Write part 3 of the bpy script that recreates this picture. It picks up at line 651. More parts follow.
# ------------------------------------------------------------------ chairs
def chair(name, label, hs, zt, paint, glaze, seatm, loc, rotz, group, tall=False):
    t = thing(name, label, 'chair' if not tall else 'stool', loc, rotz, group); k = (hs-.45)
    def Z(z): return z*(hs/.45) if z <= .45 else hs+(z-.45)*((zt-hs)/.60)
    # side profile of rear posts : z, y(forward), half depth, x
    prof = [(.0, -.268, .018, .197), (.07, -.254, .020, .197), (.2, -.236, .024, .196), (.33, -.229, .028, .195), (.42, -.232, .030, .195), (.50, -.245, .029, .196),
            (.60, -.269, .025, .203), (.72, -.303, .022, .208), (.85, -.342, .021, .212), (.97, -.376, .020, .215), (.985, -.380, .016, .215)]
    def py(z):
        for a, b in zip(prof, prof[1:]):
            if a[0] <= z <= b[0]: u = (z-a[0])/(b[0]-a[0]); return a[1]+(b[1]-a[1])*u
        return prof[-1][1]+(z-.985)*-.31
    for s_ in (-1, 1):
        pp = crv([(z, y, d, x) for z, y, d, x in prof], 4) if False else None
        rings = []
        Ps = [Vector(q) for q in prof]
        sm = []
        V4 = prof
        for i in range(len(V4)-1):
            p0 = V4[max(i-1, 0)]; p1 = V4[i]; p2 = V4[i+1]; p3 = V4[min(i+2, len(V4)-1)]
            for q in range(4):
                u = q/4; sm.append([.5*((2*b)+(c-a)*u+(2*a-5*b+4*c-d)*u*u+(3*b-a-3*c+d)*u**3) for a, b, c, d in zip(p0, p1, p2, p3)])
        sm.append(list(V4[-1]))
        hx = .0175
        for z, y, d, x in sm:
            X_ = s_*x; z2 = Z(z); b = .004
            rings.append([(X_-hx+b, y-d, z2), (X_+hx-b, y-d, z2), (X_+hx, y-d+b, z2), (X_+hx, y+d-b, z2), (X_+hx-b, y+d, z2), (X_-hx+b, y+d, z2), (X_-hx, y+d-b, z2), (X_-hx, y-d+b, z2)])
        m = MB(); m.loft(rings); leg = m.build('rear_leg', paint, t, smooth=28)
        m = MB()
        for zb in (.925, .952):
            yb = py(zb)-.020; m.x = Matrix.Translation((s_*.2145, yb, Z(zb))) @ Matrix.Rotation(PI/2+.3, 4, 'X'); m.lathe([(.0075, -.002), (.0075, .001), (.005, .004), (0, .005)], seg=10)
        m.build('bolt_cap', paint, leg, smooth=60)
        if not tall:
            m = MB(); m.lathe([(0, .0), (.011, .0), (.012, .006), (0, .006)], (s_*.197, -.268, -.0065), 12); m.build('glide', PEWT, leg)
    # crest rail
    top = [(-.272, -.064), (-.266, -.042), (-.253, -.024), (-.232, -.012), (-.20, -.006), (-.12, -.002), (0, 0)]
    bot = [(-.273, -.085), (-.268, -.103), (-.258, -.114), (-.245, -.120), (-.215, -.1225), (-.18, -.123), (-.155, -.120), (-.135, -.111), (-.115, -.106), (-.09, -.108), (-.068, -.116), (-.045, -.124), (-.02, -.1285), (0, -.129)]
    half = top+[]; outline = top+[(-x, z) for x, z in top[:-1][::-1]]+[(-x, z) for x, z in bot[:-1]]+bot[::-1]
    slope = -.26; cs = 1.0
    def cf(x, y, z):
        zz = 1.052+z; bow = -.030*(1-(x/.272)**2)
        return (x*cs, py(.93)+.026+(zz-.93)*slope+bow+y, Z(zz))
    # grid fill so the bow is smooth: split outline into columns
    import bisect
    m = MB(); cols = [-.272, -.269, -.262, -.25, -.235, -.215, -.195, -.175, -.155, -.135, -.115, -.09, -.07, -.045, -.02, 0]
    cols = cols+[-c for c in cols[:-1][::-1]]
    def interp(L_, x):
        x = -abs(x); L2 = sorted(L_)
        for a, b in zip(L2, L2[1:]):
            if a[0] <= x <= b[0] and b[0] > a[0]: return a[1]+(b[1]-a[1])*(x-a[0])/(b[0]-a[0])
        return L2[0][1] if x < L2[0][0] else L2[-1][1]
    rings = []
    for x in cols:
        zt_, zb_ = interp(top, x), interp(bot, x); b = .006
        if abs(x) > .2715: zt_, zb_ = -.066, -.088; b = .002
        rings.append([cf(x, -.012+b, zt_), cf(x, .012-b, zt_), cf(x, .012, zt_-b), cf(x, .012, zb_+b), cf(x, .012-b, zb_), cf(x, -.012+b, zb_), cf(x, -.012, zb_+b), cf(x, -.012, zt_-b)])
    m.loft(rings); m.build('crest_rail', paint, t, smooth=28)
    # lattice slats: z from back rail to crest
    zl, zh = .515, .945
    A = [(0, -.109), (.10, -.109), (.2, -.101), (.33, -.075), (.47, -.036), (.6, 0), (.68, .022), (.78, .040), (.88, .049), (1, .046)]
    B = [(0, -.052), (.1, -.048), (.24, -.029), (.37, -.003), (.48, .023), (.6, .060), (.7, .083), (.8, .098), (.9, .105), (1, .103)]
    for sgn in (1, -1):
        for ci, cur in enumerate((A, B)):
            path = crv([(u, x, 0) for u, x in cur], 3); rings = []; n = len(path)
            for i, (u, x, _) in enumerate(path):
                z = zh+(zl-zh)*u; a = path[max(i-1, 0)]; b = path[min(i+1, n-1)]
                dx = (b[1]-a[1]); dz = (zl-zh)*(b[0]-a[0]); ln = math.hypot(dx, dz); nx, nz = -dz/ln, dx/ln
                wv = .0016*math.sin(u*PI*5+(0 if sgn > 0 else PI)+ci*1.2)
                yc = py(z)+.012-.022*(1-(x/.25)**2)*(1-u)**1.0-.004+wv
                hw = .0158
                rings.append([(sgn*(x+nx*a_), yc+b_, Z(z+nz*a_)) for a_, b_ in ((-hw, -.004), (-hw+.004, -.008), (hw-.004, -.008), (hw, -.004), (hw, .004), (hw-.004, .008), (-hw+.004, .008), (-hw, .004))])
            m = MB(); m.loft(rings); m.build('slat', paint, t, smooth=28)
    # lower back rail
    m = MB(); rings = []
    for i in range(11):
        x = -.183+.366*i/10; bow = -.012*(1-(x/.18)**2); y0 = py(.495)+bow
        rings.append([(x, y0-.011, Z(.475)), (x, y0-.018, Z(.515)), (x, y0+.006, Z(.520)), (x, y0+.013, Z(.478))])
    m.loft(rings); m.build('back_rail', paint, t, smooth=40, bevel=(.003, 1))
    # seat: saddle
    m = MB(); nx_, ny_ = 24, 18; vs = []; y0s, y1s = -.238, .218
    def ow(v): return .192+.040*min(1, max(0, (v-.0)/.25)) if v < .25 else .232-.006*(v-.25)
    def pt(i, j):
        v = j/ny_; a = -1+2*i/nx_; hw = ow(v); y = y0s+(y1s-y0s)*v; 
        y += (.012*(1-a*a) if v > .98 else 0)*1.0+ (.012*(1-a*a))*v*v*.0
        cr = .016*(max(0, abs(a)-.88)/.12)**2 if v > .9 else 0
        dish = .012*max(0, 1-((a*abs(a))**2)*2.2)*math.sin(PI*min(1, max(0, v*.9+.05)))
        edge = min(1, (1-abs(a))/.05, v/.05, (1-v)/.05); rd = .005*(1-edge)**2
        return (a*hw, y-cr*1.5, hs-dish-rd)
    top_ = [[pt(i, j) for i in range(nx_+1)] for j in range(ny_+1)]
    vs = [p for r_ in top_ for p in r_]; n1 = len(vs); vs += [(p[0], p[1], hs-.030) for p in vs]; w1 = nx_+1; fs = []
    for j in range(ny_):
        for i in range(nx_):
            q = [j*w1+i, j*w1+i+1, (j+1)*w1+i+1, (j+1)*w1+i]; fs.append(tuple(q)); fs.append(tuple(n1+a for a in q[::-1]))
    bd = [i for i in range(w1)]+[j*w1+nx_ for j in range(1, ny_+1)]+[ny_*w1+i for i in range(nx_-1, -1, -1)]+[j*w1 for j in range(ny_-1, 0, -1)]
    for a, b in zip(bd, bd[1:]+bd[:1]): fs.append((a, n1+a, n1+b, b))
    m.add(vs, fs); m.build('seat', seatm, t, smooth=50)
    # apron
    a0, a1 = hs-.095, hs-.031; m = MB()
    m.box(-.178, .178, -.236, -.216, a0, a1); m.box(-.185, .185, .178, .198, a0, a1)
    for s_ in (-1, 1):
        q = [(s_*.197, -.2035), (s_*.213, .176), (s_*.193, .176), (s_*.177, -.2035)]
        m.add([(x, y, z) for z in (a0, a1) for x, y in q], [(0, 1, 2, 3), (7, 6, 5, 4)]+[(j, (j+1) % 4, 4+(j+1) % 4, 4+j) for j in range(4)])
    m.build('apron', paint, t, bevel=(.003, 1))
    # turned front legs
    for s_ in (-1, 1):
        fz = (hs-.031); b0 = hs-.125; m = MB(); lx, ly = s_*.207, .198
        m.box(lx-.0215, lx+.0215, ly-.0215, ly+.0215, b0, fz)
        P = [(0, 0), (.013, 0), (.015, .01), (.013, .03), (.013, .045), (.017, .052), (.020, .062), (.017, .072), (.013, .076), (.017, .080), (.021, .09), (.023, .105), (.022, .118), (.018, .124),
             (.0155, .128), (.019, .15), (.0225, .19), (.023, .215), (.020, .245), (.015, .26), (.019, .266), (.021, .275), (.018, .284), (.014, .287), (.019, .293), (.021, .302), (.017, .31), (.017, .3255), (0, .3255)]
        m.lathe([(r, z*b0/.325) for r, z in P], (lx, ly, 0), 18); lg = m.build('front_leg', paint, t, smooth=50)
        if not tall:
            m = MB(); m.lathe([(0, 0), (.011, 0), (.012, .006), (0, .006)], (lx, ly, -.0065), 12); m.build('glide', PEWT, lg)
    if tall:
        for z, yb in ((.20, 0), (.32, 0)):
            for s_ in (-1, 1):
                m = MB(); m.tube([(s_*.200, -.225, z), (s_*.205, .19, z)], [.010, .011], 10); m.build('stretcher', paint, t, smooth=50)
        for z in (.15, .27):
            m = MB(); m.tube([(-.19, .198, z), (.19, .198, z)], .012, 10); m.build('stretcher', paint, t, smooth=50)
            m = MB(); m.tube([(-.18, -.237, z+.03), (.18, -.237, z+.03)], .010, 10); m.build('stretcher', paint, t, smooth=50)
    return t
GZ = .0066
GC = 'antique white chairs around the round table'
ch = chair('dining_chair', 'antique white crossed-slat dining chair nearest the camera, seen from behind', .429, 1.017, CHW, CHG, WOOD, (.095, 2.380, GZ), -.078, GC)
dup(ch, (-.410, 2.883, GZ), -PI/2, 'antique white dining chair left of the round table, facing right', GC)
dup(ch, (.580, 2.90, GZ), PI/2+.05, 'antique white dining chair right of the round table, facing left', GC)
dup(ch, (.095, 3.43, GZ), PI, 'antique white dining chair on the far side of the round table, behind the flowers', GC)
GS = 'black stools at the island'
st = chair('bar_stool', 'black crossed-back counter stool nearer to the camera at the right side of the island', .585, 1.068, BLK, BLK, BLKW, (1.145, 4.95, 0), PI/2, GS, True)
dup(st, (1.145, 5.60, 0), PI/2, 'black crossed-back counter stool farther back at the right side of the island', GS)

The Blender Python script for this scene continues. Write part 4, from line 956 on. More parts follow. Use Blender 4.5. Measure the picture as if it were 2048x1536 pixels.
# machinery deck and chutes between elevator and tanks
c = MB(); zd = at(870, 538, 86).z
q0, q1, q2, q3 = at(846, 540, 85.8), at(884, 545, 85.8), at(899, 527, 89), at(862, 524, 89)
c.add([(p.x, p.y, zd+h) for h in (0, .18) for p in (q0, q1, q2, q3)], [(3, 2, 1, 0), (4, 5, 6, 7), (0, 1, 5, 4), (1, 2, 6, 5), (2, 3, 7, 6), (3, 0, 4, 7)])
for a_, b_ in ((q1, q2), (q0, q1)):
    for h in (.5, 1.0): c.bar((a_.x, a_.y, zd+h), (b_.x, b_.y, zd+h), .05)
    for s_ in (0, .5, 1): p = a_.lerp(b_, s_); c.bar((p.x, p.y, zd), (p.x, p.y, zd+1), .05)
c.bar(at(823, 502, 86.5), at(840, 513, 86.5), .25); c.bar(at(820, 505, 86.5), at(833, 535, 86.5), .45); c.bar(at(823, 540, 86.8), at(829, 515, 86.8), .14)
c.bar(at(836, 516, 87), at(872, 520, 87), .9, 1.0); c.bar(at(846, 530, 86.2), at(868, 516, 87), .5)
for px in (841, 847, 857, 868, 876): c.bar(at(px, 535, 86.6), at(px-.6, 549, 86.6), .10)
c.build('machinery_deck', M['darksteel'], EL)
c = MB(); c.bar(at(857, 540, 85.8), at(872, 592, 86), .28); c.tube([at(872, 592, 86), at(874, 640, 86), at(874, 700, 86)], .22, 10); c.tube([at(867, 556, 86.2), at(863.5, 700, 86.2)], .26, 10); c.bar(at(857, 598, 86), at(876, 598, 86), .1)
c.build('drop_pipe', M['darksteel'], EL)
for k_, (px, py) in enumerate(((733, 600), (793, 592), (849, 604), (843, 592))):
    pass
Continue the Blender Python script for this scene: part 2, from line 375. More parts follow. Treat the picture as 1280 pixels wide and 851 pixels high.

> **The request**: Lines that include the word "Write" are to be extracted from the data above.

> **Complete response**:
Write part 3 of the bpy script that recreates this picture. It picks up at line 651. More parts follow.
The Blender Python script for this scene continues. Write part 4, from line 956 on. More parts follow. Use Blender 4.5. Measure the picture as if it were 2048x1536 pixels.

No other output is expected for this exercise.